We talk about AI in terms of breakthroughs and productivity gains, but rarely in terms of its marginal environmental cost. I wanted to understand something concrete: what is the carbon impact of a single AI task? Not just large training runs, but inference. A prompt. A response. One workload running in one region at one time.
At its core, electricity-related emissions follow a simple relationship:
$$CO_2 = \text{Energy (kWh)} \times \text{Carbon Intensity (gCO}_2\text{/kWh)}$$
But carbon intensity is not constant. It fluctuates hourly and varies by region depending on the generation mix — coal, gas, wind, solar, hydro.
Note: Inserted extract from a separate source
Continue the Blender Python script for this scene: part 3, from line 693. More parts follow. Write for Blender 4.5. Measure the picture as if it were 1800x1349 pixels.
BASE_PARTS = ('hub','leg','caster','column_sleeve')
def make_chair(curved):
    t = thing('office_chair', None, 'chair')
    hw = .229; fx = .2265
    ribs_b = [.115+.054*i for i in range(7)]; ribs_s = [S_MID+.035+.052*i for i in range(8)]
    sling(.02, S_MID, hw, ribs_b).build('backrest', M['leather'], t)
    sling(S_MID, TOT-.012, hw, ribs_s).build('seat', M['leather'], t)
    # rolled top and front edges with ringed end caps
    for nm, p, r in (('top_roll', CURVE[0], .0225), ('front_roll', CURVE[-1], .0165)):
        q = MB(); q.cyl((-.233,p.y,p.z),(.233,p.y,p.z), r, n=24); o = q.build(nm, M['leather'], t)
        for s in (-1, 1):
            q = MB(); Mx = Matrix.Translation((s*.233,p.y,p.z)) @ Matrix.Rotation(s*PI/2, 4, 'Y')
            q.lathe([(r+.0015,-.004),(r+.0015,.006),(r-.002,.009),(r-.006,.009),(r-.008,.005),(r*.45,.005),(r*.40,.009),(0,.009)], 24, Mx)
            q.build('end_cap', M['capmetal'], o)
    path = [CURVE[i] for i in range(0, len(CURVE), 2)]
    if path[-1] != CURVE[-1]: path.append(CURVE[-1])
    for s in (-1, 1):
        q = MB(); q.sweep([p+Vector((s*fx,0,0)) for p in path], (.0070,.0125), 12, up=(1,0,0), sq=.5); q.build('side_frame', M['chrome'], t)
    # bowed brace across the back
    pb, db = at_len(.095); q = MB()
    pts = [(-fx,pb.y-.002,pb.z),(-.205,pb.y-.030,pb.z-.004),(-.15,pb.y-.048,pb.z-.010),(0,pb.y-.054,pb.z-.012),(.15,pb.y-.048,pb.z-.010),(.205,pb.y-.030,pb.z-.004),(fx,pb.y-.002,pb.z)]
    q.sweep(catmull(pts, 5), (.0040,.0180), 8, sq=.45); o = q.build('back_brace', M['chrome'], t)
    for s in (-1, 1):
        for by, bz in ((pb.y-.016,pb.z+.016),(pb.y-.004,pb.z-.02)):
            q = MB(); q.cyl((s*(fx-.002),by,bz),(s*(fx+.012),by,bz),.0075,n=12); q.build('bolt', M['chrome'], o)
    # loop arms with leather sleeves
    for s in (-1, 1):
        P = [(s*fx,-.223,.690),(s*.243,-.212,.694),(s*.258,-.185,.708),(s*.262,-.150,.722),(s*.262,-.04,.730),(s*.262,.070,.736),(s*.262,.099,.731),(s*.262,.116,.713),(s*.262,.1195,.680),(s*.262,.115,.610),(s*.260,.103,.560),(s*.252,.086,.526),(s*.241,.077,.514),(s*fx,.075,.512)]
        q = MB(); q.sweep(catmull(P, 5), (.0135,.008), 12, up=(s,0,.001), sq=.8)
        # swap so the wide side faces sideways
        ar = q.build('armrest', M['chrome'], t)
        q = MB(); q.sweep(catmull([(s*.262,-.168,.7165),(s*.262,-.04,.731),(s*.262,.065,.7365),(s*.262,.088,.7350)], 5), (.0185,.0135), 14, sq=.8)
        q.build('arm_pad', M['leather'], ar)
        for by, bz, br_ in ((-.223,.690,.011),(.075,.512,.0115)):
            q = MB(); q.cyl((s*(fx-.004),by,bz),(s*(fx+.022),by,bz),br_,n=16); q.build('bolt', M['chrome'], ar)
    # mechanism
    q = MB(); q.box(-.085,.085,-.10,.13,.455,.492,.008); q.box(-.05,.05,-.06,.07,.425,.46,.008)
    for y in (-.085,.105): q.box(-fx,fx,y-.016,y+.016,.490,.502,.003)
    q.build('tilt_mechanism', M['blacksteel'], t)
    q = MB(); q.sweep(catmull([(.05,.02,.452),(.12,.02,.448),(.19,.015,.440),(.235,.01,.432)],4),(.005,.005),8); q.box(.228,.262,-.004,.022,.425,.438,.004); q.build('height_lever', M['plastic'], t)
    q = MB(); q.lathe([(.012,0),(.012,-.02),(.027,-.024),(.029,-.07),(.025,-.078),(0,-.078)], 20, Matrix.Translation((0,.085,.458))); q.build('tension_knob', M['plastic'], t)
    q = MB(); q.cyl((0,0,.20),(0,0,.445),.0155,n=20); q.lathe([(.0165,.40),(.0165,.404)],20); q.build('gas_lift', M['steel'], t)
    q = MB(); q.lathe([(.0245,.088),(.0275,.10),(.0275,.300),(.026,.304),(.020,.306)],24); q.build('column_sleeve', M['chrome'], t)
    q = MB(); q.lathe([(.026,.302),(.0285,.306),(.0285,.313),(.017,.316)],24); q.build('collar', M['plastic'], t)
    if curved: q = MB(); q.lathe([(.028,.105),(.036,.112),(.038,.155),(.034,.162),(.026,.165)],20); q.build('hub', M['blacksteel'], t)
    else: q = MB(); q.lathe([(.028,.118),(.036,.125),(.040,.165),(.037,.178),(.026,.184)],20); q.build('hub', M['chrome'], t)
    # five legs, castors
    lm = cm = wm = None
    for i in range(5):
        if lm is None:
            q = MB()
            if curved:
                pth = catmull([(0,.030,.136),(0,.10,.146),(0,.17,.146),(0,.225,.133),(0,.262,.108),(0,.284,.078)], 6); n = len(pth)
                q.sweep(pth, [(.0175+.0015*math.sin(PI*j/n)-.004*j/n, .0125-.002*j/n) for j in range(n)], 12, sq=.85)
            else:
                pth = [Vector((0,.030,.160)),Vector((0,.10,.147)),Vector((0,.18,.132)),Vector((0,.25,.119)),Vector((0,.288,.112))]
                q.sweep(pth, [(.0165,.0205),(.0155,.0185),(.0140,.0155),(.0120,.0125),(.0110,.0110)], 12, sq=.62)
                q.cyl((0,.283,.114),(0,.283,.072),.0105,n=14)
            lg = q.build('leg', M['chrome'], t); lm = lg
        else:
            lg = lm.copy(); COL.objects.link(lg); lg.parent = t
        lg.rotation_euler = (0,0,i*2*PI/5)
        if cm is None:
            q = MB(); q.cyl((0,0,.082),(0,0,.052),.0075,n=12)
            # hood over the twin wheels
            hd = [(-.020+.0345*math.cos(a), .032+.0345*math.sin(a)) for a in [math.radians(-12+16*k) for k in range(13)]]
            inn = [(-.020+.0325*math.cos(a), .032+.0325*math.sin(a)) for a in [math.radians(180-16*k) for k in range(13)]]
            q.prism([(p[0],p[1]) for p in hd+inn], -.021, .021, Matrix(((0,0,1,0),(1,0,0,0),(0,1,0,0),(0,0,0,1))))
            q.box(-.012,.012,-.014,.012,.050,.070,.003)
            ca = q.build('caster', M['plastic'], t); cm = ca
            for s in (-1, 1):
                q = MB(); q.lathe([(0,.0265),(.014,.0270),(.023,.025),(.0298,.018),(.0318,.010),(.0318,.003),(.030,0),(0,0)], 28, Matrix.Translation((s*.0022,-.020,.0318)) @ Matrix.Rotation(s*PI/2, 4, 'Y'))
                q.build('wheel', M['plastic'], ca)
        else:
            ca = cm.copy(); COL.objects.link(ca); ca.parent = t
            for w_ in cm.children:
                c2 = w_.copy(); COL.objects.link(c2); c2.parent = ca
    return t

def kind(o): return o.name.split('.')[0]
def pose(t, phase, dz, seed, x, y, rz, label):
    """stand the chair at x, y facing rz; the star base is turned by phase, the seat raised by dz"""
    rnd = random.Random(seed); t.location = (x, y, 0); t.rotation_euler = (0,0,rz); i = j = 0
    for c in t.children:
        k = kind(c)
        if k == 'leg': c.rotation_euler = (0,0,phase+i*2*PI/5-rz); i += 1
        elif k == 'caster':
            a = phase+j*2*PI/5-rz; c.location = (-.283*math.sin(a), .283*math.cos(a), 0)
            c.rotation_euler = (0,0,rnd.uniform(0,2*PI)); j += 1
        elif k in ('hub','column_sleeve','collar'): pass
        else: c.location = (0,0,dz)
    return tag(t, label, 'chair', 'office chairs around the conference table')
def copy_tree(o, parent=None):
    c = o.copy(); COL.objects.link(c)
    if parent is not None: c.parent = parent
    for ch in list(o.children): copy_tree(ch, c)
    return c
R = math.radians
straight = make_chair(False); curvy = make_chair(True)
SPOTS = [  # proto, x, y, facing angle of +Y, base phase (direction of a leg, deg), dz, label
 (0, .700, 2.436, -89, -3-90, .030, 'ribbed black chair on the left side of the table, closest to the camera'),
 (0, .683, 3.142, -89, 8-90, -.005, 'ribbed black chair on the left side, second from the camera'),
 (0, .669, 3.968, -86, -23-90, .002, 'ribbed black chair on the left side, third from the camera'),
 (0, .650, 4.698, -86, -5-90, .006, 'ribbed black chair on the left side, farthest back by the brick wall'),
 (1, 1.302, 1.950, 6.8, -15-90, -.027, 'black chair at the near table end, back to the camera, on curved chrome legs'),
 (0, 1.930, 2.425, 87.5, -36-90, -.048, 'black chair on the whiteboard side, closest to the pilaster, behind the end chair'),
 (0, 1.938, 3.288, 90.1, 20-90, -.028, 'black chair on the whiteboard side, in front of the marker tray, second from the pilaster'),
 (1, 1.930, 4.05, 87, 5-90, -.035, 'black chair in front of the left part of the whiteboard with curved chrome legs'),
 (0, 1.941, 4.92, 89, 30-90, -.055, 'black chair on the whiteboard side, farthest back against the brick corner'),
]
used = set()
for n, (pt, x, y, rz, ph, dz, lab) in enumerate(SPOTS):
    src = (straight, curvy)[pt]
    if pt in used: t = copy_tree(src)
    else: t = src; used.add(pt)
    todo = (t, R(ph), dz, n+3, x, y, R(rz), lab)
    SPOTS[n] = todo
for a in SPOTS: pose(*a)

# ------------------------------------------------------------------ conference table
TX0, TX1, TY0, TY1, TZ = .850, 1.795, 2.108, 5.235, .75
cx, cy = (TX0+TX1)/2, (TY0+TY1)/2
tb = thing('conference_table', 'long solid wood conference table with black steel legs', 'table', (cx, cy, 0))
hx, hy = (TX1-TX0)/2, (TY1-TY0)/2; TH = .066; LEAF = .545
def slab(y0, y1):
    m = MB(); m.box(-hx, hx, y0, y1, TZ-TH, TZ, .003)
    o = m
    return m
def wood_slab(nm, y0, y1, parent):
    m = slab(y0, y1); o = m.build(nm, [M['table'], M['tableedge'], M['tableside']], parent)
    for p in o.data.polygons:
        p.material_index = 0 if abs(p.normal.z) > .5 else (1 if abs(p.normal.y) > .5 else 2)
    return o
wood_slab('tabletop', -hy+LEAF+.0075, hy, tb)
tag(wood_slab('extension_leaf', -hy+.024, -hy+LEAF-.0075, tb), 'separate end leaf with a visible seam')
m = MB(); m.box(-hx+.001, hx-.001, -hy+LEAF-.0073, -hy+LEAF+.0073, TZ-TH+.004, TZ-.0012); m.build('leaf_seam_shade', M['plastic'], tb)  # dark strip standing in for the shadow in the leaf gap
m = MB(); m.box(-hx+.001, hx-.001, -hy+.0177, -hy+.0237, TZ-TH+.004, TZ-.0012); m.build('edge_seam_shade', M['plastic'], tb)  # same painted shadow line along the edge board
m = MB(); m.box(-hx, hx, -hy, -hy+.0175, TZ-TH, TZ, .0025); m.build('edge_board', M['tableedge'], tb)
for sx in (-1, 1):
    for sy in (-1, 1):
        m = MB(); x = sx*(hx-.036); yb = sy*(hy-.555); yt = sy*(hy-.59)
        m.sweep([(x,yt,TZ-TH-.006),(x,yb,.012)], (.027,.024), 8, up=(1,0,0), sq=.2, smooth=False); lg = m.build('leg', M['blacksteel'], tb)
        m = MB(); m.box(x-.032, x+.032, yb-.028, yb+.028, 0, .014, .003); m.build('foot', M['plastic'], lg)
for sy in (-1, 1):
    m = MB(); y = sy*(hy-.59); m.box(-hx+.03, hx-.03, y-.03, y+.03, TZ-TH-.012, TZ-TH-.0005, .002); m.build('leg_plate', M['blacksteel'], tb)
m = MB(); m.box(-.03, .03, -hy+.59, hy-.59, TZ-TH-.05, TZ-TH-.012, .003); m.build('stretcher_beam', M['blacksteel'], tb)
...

That means identical workloads can produce different emissions depending on when and where they run.
$$CO_{2,A} \neq CO_{2,B}$$
even if the energy consumption is the same.
The more I looked into this, the more I realized that timing and geography are under-discussed climate levers. Research suggests that shifting when electricity is used could reduce roughly 3 gigatons of CO₂ annually. Optimizing where renewables are built could reduce about 5 gigatons. Improving procurement decisions could reduce around 1 gigaton. Together, these operational changes represent over 9 gigatons of potential annual reductions.
What stood out to me is that these are not futuristic inventions. They are optimization problems.
Carbon IQ is my attempt to connect those ideas directly to AI workloads. Instead of talking abstractly about energy use, the project quantifies emissions per 1,000 tokens, visualizes carbon intensity across cloud regions, and allows users to compare deployment scenarios. The goal is simple: make the environmental cost of AI measurable at the task level, and show how operational decisions can reduce it.